Extract exactly those lines that lie between the start of the material and the line with "col=scene.collection", including both boundary lines and no others.

....................

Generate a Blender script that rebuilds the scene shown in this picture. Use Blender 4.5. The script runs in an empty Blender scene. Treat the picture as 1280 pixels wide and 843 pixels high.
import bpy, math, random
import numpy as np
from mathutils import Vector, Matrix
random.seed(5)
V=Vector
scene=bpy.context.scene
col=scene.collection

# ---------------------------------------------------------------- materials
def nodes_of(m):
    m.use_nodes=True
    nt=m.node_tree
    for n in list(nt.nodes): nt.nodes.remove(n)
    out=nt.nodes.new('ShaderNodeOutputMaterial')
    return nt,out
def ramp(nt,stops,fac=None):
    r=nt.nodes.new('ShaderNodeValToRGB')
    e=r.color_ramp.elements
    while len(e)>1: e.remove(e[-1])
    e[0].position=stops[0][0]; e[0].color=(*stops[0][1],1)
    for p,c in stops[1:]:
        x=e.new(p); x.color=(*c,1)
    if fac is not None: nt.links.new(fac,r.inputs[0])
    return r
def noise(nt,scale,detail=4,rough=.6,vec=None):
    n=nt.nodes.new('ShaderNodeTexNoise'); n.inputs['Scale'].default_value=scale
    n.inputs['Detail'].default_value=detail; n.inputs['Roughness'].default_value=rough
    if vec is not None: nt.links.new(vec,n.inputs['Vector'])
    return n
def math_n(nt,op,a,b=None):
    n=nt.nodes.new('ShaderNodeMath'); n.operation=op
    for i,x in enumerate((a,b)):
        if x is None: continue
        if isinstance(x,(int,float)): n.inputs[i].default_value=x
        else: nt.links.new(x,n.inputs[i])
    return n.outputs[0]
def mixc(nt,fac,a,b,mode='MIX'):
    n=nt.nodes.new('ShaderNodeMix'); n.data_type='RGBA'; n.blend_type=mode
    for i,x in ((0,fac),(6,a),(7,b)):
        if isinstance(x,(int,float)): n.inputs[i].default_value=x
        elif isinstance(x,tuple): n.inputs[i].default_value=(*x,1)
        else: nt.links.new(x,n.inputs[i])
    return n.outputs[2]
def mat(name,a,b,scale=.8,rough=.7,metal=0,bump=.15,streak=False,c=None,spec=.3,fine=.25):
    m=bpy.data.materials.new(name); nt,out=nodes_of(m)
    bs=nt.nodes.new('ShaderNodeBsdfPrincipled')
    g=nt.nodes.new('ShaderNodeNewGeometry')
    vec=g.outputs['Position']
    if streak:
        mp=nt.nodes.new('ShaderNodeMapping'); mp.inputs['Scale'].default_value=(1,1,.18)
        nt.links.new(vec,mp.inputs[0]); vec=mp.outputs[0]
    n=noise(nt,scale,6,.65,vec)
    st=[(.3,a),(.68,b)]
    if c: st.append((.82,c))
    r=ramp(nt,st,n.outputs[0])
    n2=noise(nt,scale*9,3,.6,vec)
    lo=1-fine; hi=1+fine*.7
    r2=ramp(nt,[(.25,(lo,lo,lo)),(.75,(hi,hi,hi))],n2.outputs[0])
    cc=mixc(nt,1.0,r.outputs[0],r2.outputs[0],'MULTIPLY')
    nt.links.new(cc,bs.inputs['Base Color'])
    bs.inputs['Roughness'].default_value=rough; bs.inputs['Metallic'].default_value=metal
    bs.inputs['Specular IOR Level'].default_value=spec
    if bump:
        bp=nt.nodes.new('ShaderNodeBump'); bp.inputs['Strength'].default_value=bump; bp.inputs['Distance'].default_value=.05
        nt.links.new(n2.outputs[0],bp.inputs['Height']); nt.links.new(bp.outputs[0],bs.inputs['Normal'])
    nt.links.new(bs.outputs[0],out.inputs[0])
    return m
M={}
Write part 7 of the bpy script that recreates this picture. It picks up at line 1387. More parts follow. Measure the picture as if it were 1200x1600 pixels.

....................

▸ **Completed task**:
Generate a Blender script that rebuilds the scene shown in this picture. Use Blender 4.5. The script runs in an empty Blender scene. Treat the picture as 1280 pixels wide and 843 pixels high.
import bpy, math, random
import numpy as np
from mathutils import Vector, Matrix
random.seed(5)
V=Vector
scene=bpy.context.scene
col=scene.collection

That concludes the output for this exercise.